The damage done by the saboteur here can be subtle and irritating – perhaps just minor delays and a redundancy of effort.  But it also can be substantial.  Consider; during the War of 1812, Andrew Jackson fought the Battle of New Orleans a full two weeks after the Treaty of Ghent was signed.

General Interference with Organizations and Production:

  • “Insist on doing everything through ‘channels’. Never permit shortcuts to be taken in order to expedite decisions.”
  • “Make ‘speeches’. Talk as frequently as possible and at great length.  Illustrate your points by long anecdotes and accounts of personal experiences.”
  • “When possible, refer all matters to committees, ‘for further study and consideration.’ Attempt to make the committees as large as possible – never less than five.”
  • “Bring up irrelevant issues as frequently as possible.”
  • “Haggle over precise wordings of communications, minutes, resolutions.”
  • “Refer back to matters decided upon at the last meeting and attempt to reopen the question of the advisability of that decision.”
  • “Advocate ‘caution.’ Be reasonable and urge your fellow conferees to be ‘reasonable’ and avoid the haste which might result in embarrassments or difficulties later on.”
  • “Be worried about the propriety of any decision – raise the question of whether such action is as contemplated lies within the jurisdiction of the group or whether it might conflict with the policy of some higher echelon.”

I read these and think back on my career.  There was a relationship my company (the reseller) had with a technology provider (the vendor) – I won’t call them out by name, but I referred to them as “Constant Aggravation”.  My primary contact was a person who – in my opinion – suffered from having Napoleon complex – even though he didn’t recognize that he suffered.

He would insist on building large committees so that he could take credit for decisions that were correct and deflect blame for decisions that were wrong.  His talks could be marathon discussions, subtly changing over time as the political winds changed – even outright changing direction and blaming it on other’s misunderstanding of what he originally said.  When receiving an email, he would not discuss the content, but dwell on the wording and presentation.  He believed he was the center of the universe, and god forbid if you didn’t go through him (then on to his minions) for everything.  He was a master saboteur.

Eventually, the relationships ended and I no longer had to endure Constant Aggravation.

Managers and Supervisors:

  • “Demand written orders.”
  • “’Misunderstand’ orders. Ask endless questions or engage in long correspondence about such orders.  Quibble over them when you can.
  • “Do everything possible to delay the delivery of orders. Even though parts of an order may be ready beforehand, don’t deliver it until it is completely ready.”
  • “Don’t order new working materials until your current stocks have been virtually exhausted, so that the slightest delay in filling your order will mean a shutdown.”
  • “In making work assignments always sign-out the unimportant jobs first.”
  • “Make mistakes and routing set parts and materials will be sent to the wrong place in the plant.”
  • “When training new workers, give incomplete or misleading instructions.”
  • “Hold conferences when there is more critical work to be done.”
  • “Multiply paperwork and plausible ways start duplicate files.”
  • “Multiply the procedures and clearances involved in issuing instructions… See that three people have to prove everything for one would do.”

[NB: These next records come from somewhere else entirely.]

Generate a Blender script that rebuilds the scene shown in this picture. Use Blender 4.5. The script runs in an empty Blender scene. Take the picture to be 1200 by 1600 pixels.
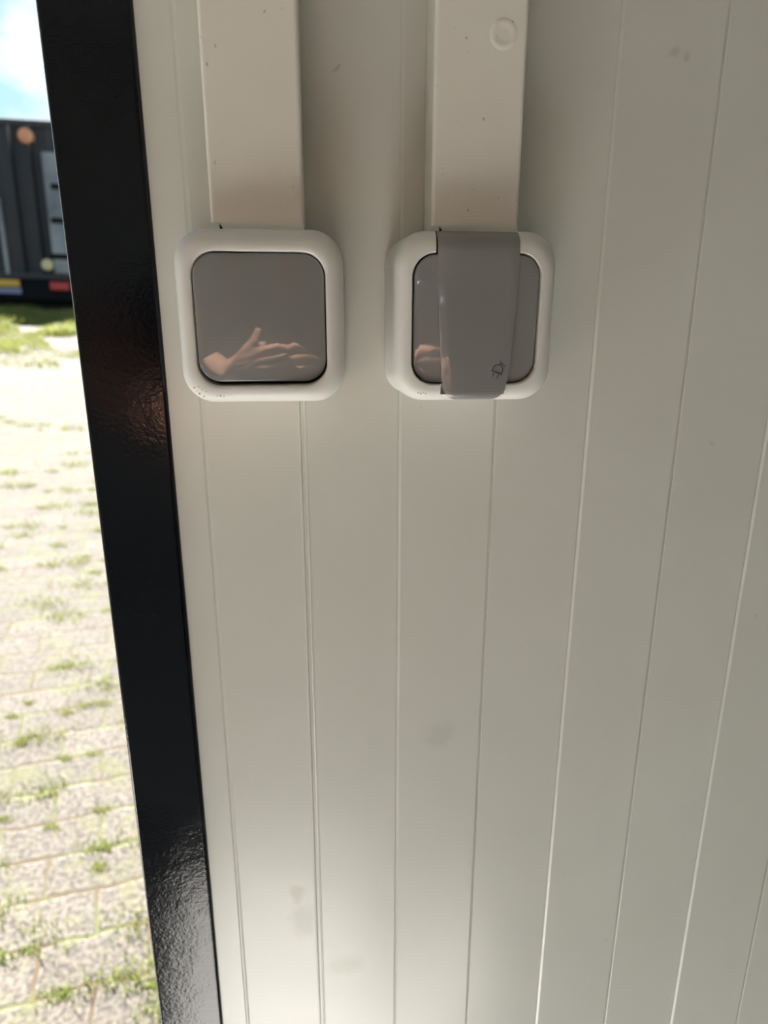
import bpy, bmesh, math, random
from mathutils import Vector, Matrix
from mathutils import noise as mnoise
random.seed(7)
SC = bpy.context.scene
COL = SC.collection

# ---------------------------------------------------------------- camera
CAM = Vector((0.0, -0.35, 1.35))
FPX, YAW, PITCH, ROLL = 1060.0, 0.07781, 0.28625, 0.0011
fwd = Vector((math.sin(YAW)*math.cos(PITCH), math.cos(YAW)*math.cos(PITCH), -math.sin(PITCH)))
rt = Vector((math.cos(YAW), -math.sin(YAW), 0.0))
up = rt.cross(fwd)
rt, up = rt*math.cos(ROLL)+up*math.sin(ROLL), up*math.cos(ROLL)-rt*math.sin(ROLL)
cd = bpy.data.cameras.new('camera')
cam = bpy.data.objects.new('camera', cd)
COL.objects.link(cam)
cam.matrix_world = Matrix(((rt.x, up.x, -fwd.x, CAM.x), (rt.y, up.y, -fwd.y, CAM.y), (rt.z, up.z, -fwd.z, CAM.z), (0, 0, 0, 1)))
cd.sensor_fit = 'VERTICAL'
cd.sensor_height = 36.0
cd.lens = FPX/1600*36.0
cd.clip_start = 0.005
cd.clip_end = 500
cd.dof.use_dof = True
cd.dof.focus_distance = 0.335
cd.dof.aperture_fstop = 8.5
SC.camera = cam

# ---------------------------------------------------------------- light and exposure
SUN_DIR = Vector((-0.28, 0.5, 1.03)).normalized()
sl = bpy.data.lights.new('sun', 'SUN')
sl.energy = 33.0
sl.angle = math.radians(0.6)
sl.color = (1.0, 0.97, 0.93)
so = bpy.data.objects.new('sun', sl)
COL.objects.link(so)
so.rotation_euler = SUN_DIR.to_track_quat('Z', 'Y').to_euler()
so.location = (-4, 8, 9)
SC.view_settings.view_transform = 'Standard'
SC.view_settings.look = 'None'
SC.view_settings.exposure = 0.38
SC.view_settings.gamma = 1.0
SC.view_settings.use_curve_mapping = False

w = bpy.data.worlds.new('sky')
SC.world = w
w.use_nodes = True
nt = w.node_tree
nt.nodes.clear()
def N(nt, t, **k):
    n = nt.nodes.new(t)
    for a, b in k.items():
        setattr(n, a, b)
    return n
out = N(nt, 'ShaderNodeOutputWorld')
bg = N(nt, 'ShaderNodeBackground')
bg.inputs['Strength'].default_value = 0.85
nt.links.new(bg.outputs[0], out.inputs[0])
tc = N(nt, 'ShaderNodeTexCoord')
sep = N(nt, 'ShaderNodeSeparateXYZ')
nt.links.new(tc.outputs['Generated'], sep.inputs[0])
rp = N(nt, 'ShaderNodeValToRGB')
nt.links.new(sep.outputs['Z'], rp.inputs[0])
e = rp.color_ramp.elements
e[0].position = 0.0; e[0].color = (0.62, 0.93, 1.0, 1)
e[1].position = 0.75; e[1].color = (0.22, 0.46, 0.95, 1)
e.new(0.25).color = (0.55, 0.86, 1.0, 1)
ns = N(nt, 'ShaderNodeTexNoise')
ns.inputs['Scale'].default_value = 5.5
ns.inputs['Detail'].default_value = 6
ns.inputs['Roughness'].default_value = 0.55
mp = N(nt, 'ShaderNodeMapping')
mp.inputs['Scale'].default_value = (1, 1, 1.8)
nt.links.new(tc.outputs['Generated'], mp.inputs[0])
nt.links.new(mp.outputs[0], ns.inputs['Vector'])
rc = N(nt, 'ShaderNodeValToRGB')
rc.color_ramp.elements[0].position = 0.45
rc.color_ramp.elements[1].position = 0.66
nt.links.new(ns.outputs[0], rc.inputs[0])
mx = N(nt, 'ShaderNodeMix', data_type='RGBA')
nt.links.new(rc.outputs[0], mx.inputs['Factor'])
nt.links.new(rp.outputs[0], mx.inputs[6])
mx.inputs[7].default_value = (1.15, 1.12, 1.1, 1)
nt.links.new(mx.outputs[2], bg.inputs[0])

# ---------------------------------------------------------------- helpers
def pixel_ray(u, v):
    return ((u-600)/FPX*rt - (v-800)/FPX*up + fwd)

def link(name, me, mat=None, parent=None):
    o = bpy.data.objects.new(name, me)
    COL.objects.link(o)
    if mat is not None:
        me.materials.append(mat)
    if parent is not None:
        o.parent = parent
    return o

def mesh(name, vs, fs, mat=None, parent=None, smooth=False, recalc=True):
    me = bpy.data.meshes.new(name)
    me.from_pydata([tuple(v) for v in vs], [], fs)
    bm = bmesh.new(); bm.from_mesh(me)
    if recalc:
        bmesh.ops.recalc_face_normals(bm, faces=bm.faces)
    bm.to_mesh(me); bm.free()
    if smooth:
        for p in me.polygons:
            p.use_smooth = True
    return link(name, me, mat, parent)

class MB:
    def __init__(s):
        s.v = []; s.f = []
    def box(s, x0, x1, y0, y1, z0, z1):
        b = len(s.v)
        s.v += [(x, y, z) for z in (z0, z1) for y in (y0, y1) for x in (x0, x1)]
        s.f += [tuple(b+i for i in f) for f in ((0,2,3,1),(4,5,7,6),(0,1,5,4),(2,6,7,3),(0,4,6,2),(1,3,7,5))]
        return s
    def rings(s, rings, cap0=True, cap1=True, closed=True):
        n = len(rings[0]); b = len(s.v)
        for r in rings:
            s.v += [tuple(p) for p in r]
        for i in range(len(rings)-1):
            for j in range(n if closed else n-1):
                k = (j+1) % n
                s.f.append((b+i*n+j, b+i*n+k, b+(i+1)*n+k, b+(i+1)*n+j))
        if cap0: s.f.append(tuple(b+j for j in range(n))[::-1])
        if cap1: s.f.append(tuple(b+(len(rings)-1)*n+j for j in range(n)))
        return s
    def tube(s, pts, rad, n=8, cap=True):
        pts = [Vector(p) for p in pts]
        rings = []
        ref = None
        for i, p in enumerate(pts):
            t = (pts[min(i+1, len(pts)-1)]-pts[max(i-1, 0)]).normalized()
            if ref is None:
                ref = Vector((0, 0, 1)) if abs(t.z) < .9 else Vector((1, 0, 0))
            a = t.cross(ref).normalized(); b = t.cross(a).normalized()
            ref = a.cross(t)*-1 if False else ref
            r = rad[i] if isinstance(rad, (list, tuple)) else rad
            rings.append([p+a*math.cos(2*math.pi*k/n)*r+b*math.sin(2*math.pi*k/n)*r for k in range(n)])
        return s.rings(rings, cap, cap)
    def build(s, name, mat=None, parent=None, smooth=False, bevel=0, seg=3):
        o = mesh(name, s.v, s.f, mat, parent, smooth)
        if bevel:
            m = o.modifiers.new('bevel', 'BEVEL')
            m.width = bevel; m.segments = seg; m.limit_method = 'ANGLE'
            m.harden_normals = False
            for p in o.data.polygons:
                p.use_smooth = True
            try:
                o.data.set_sharp_from_angle(angle=math.radians(50))
            except Exception:
                pass
        return o

def rrect(cx, cz, hw, hh, r, y, n=10, hwt=None):
    """rounded rectangle in a plane y = const, (optionally a wider top half-width hwt)"""
    pts = []
    for qx, qz, a0 in ((1, 1, 0), (-1, 1, 90), (-1, -1, 180), (1, -1, 270)):
        w_ = (hwt if (hwt is not None and qz > 0) else hw)
        for k in range(n+1):
            a = math.radians(a0+90*k/n)
            pts.append(Vector((cx+qx*(w_-r)+r*math.cos(a), y, cz+qz*(hh-r)+r*math.sin(a))))
    return pts

def tag(o, label=None, cat=None, group=None, kind=None):
    if label: o['label'] = label
    if cat: o['category'] = cat
    if group: o['group'] = group
    if kind: o['kind'] = kind
    return o

def empty(name, loc, rot=None):
    o = bpy.data.objects.new(name, None)
    COL.objects.link(o)
    o.location = loc
    o.empty_display_size = 0.05
    if rot: o.rotation_euler = rot
    return o

# ---------------------------------------------------------------- materials
def mat(name, col, rough=0.5, metal=0.0, spec=0.5, coat=0.0, coat_rough=0.1, bump=None, vary=None, specks=None, sss=0.0):
    m = bpy.data.materials.new(name)
    m.use_nodes = True
    t = m.node_tree
    b = t.nodes['Principled BSDF']
    b.inputs['Base Color'].default_value = (*col, 1)
    b.inputs['Roughness'].default_value = rough
    b.inputs['Metallic'].default_value = metal
    b.inputs['Specular IOR Level'].default_value = spec
    b.inputs['Coat Weight'].default_value = coat
    b.inputs['Coat Roughness'].default_value = coat_rough
    if sss:
        b.inputs['Subsurface Weight'].default_value = sss
        b.inputs['Subsurface Radius'].default_value = (0.01, 0.004, 0.002)
    g = N(t, 'ShaderNodeNewGeometry')
    cur = None
    if vary:
        sc, amt, col2 = vary
        n = N(t, 'ShaderNodeTexNoise'); n.inputs['Scale'].default_value = sc; n.inputs['Detail'].default_value = 5
        t.links.new(g.outputs['Position'], n.inputs['Vector'])
        r = N(t, 'ShaderNodeMapRange'); r.inputs[1].default_value = 0.35; r.inputs[2].default_value = 0.75
        r.inputs[3].default_value = 0; r.inputs[4].default_value = amt
        t.links.new(n.outputs[0], r.inputs[0])
        x = N(t, 'ShaderNodeMix', data_type='RGBA')
        x.inputs[6].default_value = (*col, 1); x.inputs[7].default_value = (*col2, 1)
        t.links.new(r.outputs[0], x.inputs['Factor'])
        cur = x.outputs[2]
        t.links.new(cur, b.inputs['Base Color'])
    if specks:
        sc, thr, col3, amt = specks
        n = N(t, 'ShaderNodeTexNoise'); n.inputs['Scale'].default_value = sc; n.inputs['Detail'].default_value = 3
        t.links.new(g.outputs['Position'], n.inputs['Vector'])
        r = N(t, 'ShaderNodeMapRange'); r.inputs[1].default_value = thr; r.inputs[2].default_value = thr+0.05
        r.inputs[3].default_value = 0; r.inputs[4].default_value = amt
        t.links.new(n.outputs[0], r.inputs[0])
        x = N(t, 'ShaderNodeMix', data_type='RGBA')
        x.inputs[6].default_value = (*col, 1); x.inputs[7].default_value = (*col3, 1)
        if cur: t.links.new(cur, x.inputs[6])
        t.links.new(r.outputs[0], x.inputs['Factor'])
        t.links.new(x.outputs[2], b.inputs['Base Color'])
    if bump:
        prev = None
        for sc, st, dist in bump:
            n = N(t, 'ShaderNodeTexNoise'); n.inputs['Scale'].default_value = sc; n.inputs['Detail'].default_value = 2
            t.links.new(g.outputs['Position'], n.inputs['Vector'])
            u = N(t, 'ShaderNodeBump'); u.inputs['Strength'].default_value = st; u.inputs['Distance'].default_value = dist
            t.links.new(n.outputs[0], u.inputs['Height'])
            if prev: t.links.new(prev, u.inputs['Normal'])
            prev = u.outputs[0]
        t.links.new(prev, b.inputs['Normal'])
    return m

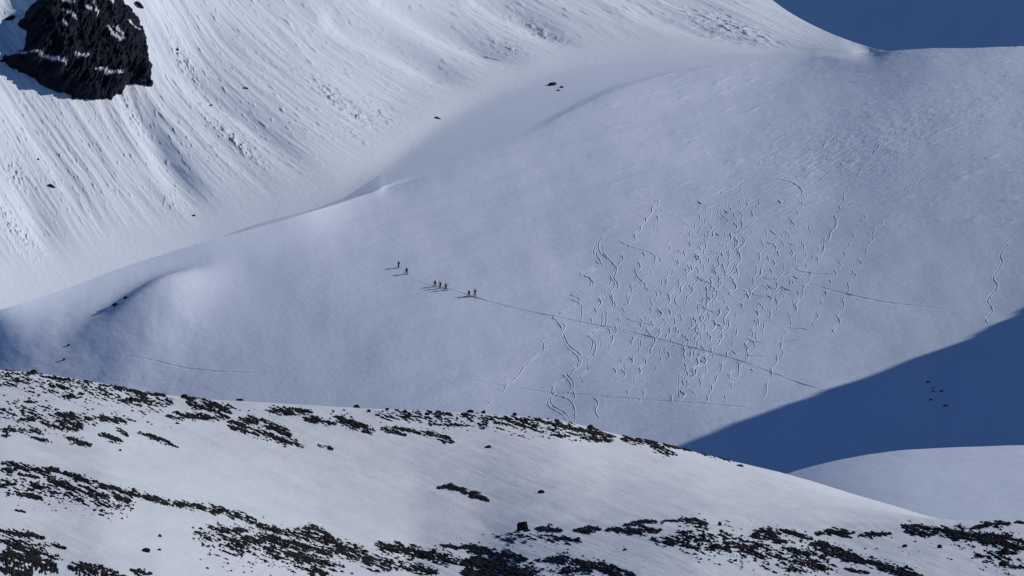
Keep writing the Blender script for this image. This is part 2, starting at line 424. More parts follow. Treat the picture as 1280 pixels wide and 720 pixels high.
for k, t_ in enumerate(big):
    stamp(spline(z4(t_), 5), 0.13, 0.6, 1.0, 0.06)
def z5(l): return [(860+a/2.769, 200+b/2.769) for a, b in l]
for t_ in ([(255, 70), (310, 68), (350, 75), (385, 95), (390, 115), (345, 135), (300, 140)], [(365, 375), (400, 384), (450, 380), (515, 372)], [(375, 380), (430, 388), (510, 388)],
           [(255, 400), (270, 410), (330, 405), (370, 385)], [(320, 425), (325, 445), (290, 470), (220, 460), (260, 425)], [(20, 400), (45, 415), (85, 430)],
           [(40, 505), (70, 520), (100, 520)], [(215, 630), (265, 640), (330, 628), (390, 625)], [(190, 680), (225, 685), (270, 680)], [(335, 580), (380, 582), (420, 590)],
           [(160, 350), (150, 380), (120, 400), (90, 420)], [(140, 210), (110, 180), (112, 165)], [(95, 120), (130, 95), (160, 90)], [(410, 30), (440, 10), (480, -10)],
           [(20, 130), (80, 118), (150, 100), (200, 70), (280, 62)], [(0, 205), (60, 200), (110, 190)]):
    stamp(spline(z5(t_), 5), 0.17, 0.7, 0.7, 0.12)
for t_ in ([(1278, 288), (1262, 300), (1250, 316), (1252, 326), (1241, 345), (1246, 356), (1234, 372), (1240, 386), (1232, 398), (1238, 412)],):
    stamp(spline(t_, 5), 0.14, 0.7, 0.7, 0.1)
R = random.Random(12)
for k in range(30):                                     # the criss-cross of descents right of the two long ones
    x = R.uniform(825, 1105); y = R.uniform(225, 310)
    ln = R.uniform(150, 290); dirx = -R.uniform(0.30, 0.66)
    a = R.uniform(1.8, 4.2); wl = R.uniform(11, 19); ph = R.random()*6; pts = []; bow = R.uniform(-14, 14)
    n = int(ln/2.2)
    for j in range(n+1):
        t = j/n; yy = y+ln*t; wv = math.sin(ph+yy*2*math.pi/wl+1.2*math.sin(yy*0.05+k))
        if yy > 512: break
        pts.append((x+dirx*ln*t+bow*math.sin(math.pi*t)+a*wv*(0.8+0.3*math.sin(yy*.09+k)), yy+0.9*math.cos(ph+yy*4*math.pi/wl)))
    if len(pts) > 8: stamp(pts, R.uniform(0.07, 0.13), R.uniform(0.5, 0.7), 1.3, 0.05, R.uniform(5, 11), k+1)
for k in range(25):                                    # short hooks where skiers sprayed snow in their turns
    x = R.gauss(925, 75); y = R.uniform(235, 470)
    if x < 790+ (470-y)*0.1 or x > 1095: continue
    l_ = R.uniform(4, 10); a = R.uniform(-0.6, 0.8)
    pts = [(x-l_*0.6, y-R.uniform(0, 4)), (x, y+R.uniform(-1, 2)), (x+l_*0.6*math.cos(a), y+l_*0.5*math.sin(a))]
    stamp(spline(pts, 4), R.uniform(0.10, 0.26), R.uniform(0.6, 0.9), 0.9, 0.15)
for k in range(170):                                    # worn, wind-scoured surface above the tracks
    rr_ = R.gauss(0, 1); x = 1090+R.gauss(0, 85); y = 195-(x-1090)*0.30+R.gauss(0, 22)
    l_ = R.uniform(5, 16); pts = [(x-l_, y+l_*0.35), (x, y-1), (x+l_, y-l_*0.4)]
    stamp(spline(pts, 3), R.uniform(0.05, 0.12), 0.9, 0.8, 0.3)
for k in range(16):
    x = R.uniform(960, 1180); y = R.uniform(150, 215); ln = R.uniform(40, 90)
    stamp([(x-ln*t/14*0.75+2.2*math.sin(t*1.3+k), y+ln*t/14*0.55) for t in range(15)], R.uniform(0.06, 0.12), 0.7, 0.9, 0.2, 7, k+50)
D += STAMP*w_main
# --- the gullied face behind: everything runs along its fall lines
# trace each coarse cell up to v=-330 to get the fall line it lies on
cu = np.arange(-1100, 2400, 8.0); cv = np.arange(-340, 420, 4.0)
def fdir(uu, vv):
    th = np.radians(56-30*sstep(60, 620, uu)-4*sstep(60, 0, (curve([(0, 366), (250, 291), (450, 205), (600, 132), (720, 84), (900, 68)], uu)-vv)))
    return 1/np.tan(th)
S0 = np.zeros((len(cv), len(cu))); S0[0] = cu
for i in range(1, len(cv)):
    back_u = cu-fdir(cu, np.full_like(cu, cv[i]))*4.0
    S0[i] = np.interp(back_u, cu, S0[i-1])
ci = np.clip((V+340)/4.0, 0, len(cv)-1.001); cj = np.clip((U+1100)/8.0, 0, len(cu)-1.001)
i0 = ci.astype(int); j0 = cj.astype(int); fi = ci-i0; fj = cj-j0
FL = (S0[i0, j0]*(1-fi)*(1-fj)+S0[i0+1, j0]*fi*(1-fj)+S0[i0, j0+1]*(1-fi)*fj+S0[i0+1, j0+1]*fi*fj)
del ci, cj, i0, j0, fi, fj
AL = V+0.25*U
D += w_face*(fbm(FL*0.011, AL*0.0030, 2, 51)*2.3)
D += w_face*(ridged(FL*0.034+0.4*perlin(U*.01, V*.01, 9), AL*0.004, 3, 53)*0.5)
D += w_face*(fbm(FL*0.11, AL*0.006, 3, 57)*0.36)
D += w_face*(fbm(FL*0.38, AL*0.010, 2, 59)*0.14)*(0.4+0.6*sstep(-0.2, 0.4, fbm(FL*.02, AL*.02, 2, 60)))
# dark gully under the crag: a trough whose right bank stands in the sun's way
for pts, amp, wd in (([(150, 118), (175, 150), (205, 200), (240, 245), (272, 285)], -3.0, 16), ([(0, 175), (30, 230), (62, 300), (85, 345)], -2.4, 20),
                     ([(420, 25), (480, 52), (545, 88), (600, 115)], -2.9, 15), ([(480, 0), (560, 40), (610, 62), (660, 84)], -2.9, 14), ([(600, 0), (650, 22), (700, 50), (740, 66)], -2.6, 14),
                     ([(190, 60), (300, 140), (390, 225)], -2.0, 15), ([(800, 20), (880, 45), (960, 62)], -0.8, 9)):
    loc = None
    d, arc, side, L = seg_dist(U, V, pts)
    D += w_face*amp*np.exp(-(d/wd)**2)*np.sin(np.clip(0.08+0.87*arc/L, 0, 1)*math.pi)**0.6
# rib that carries the crag, falling away steeply to its left
D += w_face*10.0*sstep(2, 62, U)*(1-sstep(110, 290, U))*sstep(120, 20, V)
# rubble the slides left near the foot
def blob(cx, cy, a, b, ang):
    c_, s_ = math.cos(math.radians(ang)), math.sin(math.radians(ang))
    p = (U-cx)*c_+(V-cy)*s_; q = -(U-cx)*s_+(V-cy)*c_
    return np.exp(-((p/a)**2+(q/b)**2))
rub = 0
for bb in ((45, 320, 45, 16, 50), (25, 300, 40, 10, 58), (225, 265, 38, 14, 45), (385, 225, 30, 8, 42), (380, 245, 12, 6, 0), (500, 155, 50, 10, 35), (460, 180, 30, 7, 35),
           (430, 130, 60, 8, 40), (230, 75, 30, 8, 50), (300, 180, 60, 8, 42), (640, 60, 30, 8, 25), (930, 40, 60, 10, 20), (680, 35, 40, 8, 30), (20, 215, 18, 12, 50), (165, 140, 30, 6, 62)):
    rub = rub+blob(*bb)
rub = np.clip(rub, 0, 1)
lump = np.maximum(fbm(FL*0.30, V*0.22, 3, 71)-0.02, 0)
D += w_face*lump*rub*1.7
D += w_face*np.maximum(fbm(FL*0.35, V*0.10, 2, 73)-0.30, 0)*0.9
# cornice-like terraces below the right-hand shoulder
D += w_face*blob(920, 45, 75, 14, 15)*ridged(U*0.02, V*0.10, 3, 77)*0.8
SH.Z = SH.Z+D
structure(mesh_from_grid('snow_slope', SH.X[:r_face0+1], SH.Y[:r_face0+1], SH.Z[:r_face0+1], M_MAIN))
structure(mesh_from_grid('mountain_face', SH.X[r_face0:], SH.Y[r_face0:], SH.Z[r_face0:], M_BACK))

# --- crag on the face
def inside_dist(U_, V_, poly):
    d, _, _, _ = seg_dist(U_, V_, poly+[poly[0]])
    ins = np.zeros(U_.shape, bool)
    for (x0, y0), (x1, y1) in zip(poly, poly[1:]+[poly[0]]):
        if y0 == y1: continue
        m = ((y0 > V_) != (y1 > V_)) & (U_ < (x1-x0)*(V_-y0)/(y1-y0)+x0)
        ins ^= m
    return np.where(ins, d, -d)
cr_poly = [(-2, 76), (18, 66), (30, 58), (34, 38), (22, 30), (40, 6), (56, -4), (75, -22), (105, -32), (138, -22), (152, 0), (170, 16), (180, 42), (186, 66), (190, 92), (189, 108), (180, 106), (172, 102), (160, 104), (152, 116), (138, 123), (118, 125), (92, 123), (62, 111), (34, 94), (14, 84)]
rr = slice(r_face0, sum(cnt[:14])); cs = np.where((u > -30) & (u < 225))[0]; cs = slice(cs[0], cs[-1]+1)
pu, pv = 640+SH.X[rr, cs]/SH.Y[rr, cs]*F, 360-SH.Z[rr, cs]/SH.Y[rr, cs]*F
sd = inside_dist(pu, pv, cr_poly)+fbm(pu*0.09, pv*0.09, 3, 81)*6
hh = 9.0*(1-np.exp(-np.maximum(sd, 0)/16.0))+0.30*np.minimum(sd, 0)
rel = ridged(pu*0.035+0.02*pv, pv*0.020, 4, 83)*3.2+ridged(pu*0.11+pv*.05, pv*0.06, 3, 85)*1.6+fbm(pu*0.4, pv*0.4, 2, 87)*0.5
hh = hh+rel*sstep(0, 14, sd)
snowm = np.zeros(pu.shape)
for st in ([(312, 36), (320, 60), (330, 85)], [(212, 72), (228, 90), (245, 108)], [(365, 140), (385, 165), (415, 182)], [(390, 140), (430, 178)], [(452, 108), (470, 125), (492, 138)], [(248, 238), (292, 245)],
           [(326, 290), (370, 298), (425, 300)], [(60, 205), (110, 222), (150, 238), (215, 266)], [(280, 65), (310, 72)], [(200, 115), (205, 130)], [(380, 30), (390, 42)], [(205, 30), (240, 45)]):
    d, arc, side, L = seg_dist(pu, pv, [(a/3, b/3) for a, b in st])
    snowm = np.maximum(snowm, 1.05-d/1.9+fbm(pu*.25, pv*.3, 3, 91)*1.6)
snowm = np.clip(snowm*2, 0, 1)*(np.clip(sd/3, 0, 1))
crag = mesh_from_grid('rock_crag', SH.X[rr, cs]+0.35*hh, SH.Y[rr, cs]-hh, SH.Z[rr, cs]+0.25*hh, M_CRAG, {'snow_cover': snowm}, keep=sd > -5)
tag(crag, 'large black rock crag with thin snow ledges high on the steep snow face', 'rock crag')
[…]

Carrying on with the theme of what those in leadership roles can do to sabotage the outputs of an organization, the extent and impact is limited only by one’s imagination.  If properly performed, the results of the sabotage can easily be blamed on the incompetence of others whose rank and role is less than that of the leader.

Really, the sky is the limit for the skillful leader-saboteur.

Office Workers and Employees:

  • “Misfile essential documents.”
  • “Tell important callers the boss is busy or talking another telephone.”
  • “Work slowly. Think about ways to increase the number of movements necessary on your job.”
  • “Contrive as many interruptions to your work as you can.”
  • “Pretend that instructions are hard to understand, and asked to have them repeated more than once.”
  • “Do your work poorly and blame it on bad tools, machinery, or equipment. Complain that these things are preventing you from doing your job right.”
  • “Never pass on your skill and experience to a new or less skillful worker.”
  • “See that the procedures adopted are as inconvenient as possible for the management, involving the presence of a large number of employees at each presentation, entailing more than one meeting for each grievance, bringing a problems which are largely imaginary, and so on.”

However, you don’t have to be a leader to perpetrate acts of sabotage that are painful – there are many opportunities for the average person to cause considerable disruption and loss within an organization.

Several years ago, I had a couple of relatives working for me at the office, doing basic office functions and answering the telephone.  One day, I was in a conversation with one of my other employees and a call came in for me.  To my shock, the relative answering the phone told the caller that I “was busy; can you call back later?”  They didn’t offer to take a message and didn’t take the name of the caller.  Shocking, but that was standard practice where they had worked in the past – they were trained by a saboteur and became unwitting saboteurs themselves.

General Devices for Lowering Morale and Creating Confusion:

  • “Give lengthy and incomprehensible explanations when questioned.”
  • “Act stupid.”
  • “Be as irritable and quarrelsome as possible without getting yourself in the trouble.”
  • “Cry and sob hysterically at every occasion.”

When confronted, the expert saboteur will use deflection and smokescreens as the best defense.  In doing so, they take the attention off the action they committed and place it elsewhere, even if still on themselves.

As we can see, the CIA offered a how-to manual for those wishing to embark on a career as a saboteur.  And there are many ways saboteurs can cause havoc in your business and many places they can hide – sometimes in plain sight.

So if you see any of these subversive activities in your organization, you can be assured that you have been infiltrated by CIA Operatives whose mission is to sabotage your business.  You need to flush them out and get rid of them…

unless, of course… …you are the master saboteur!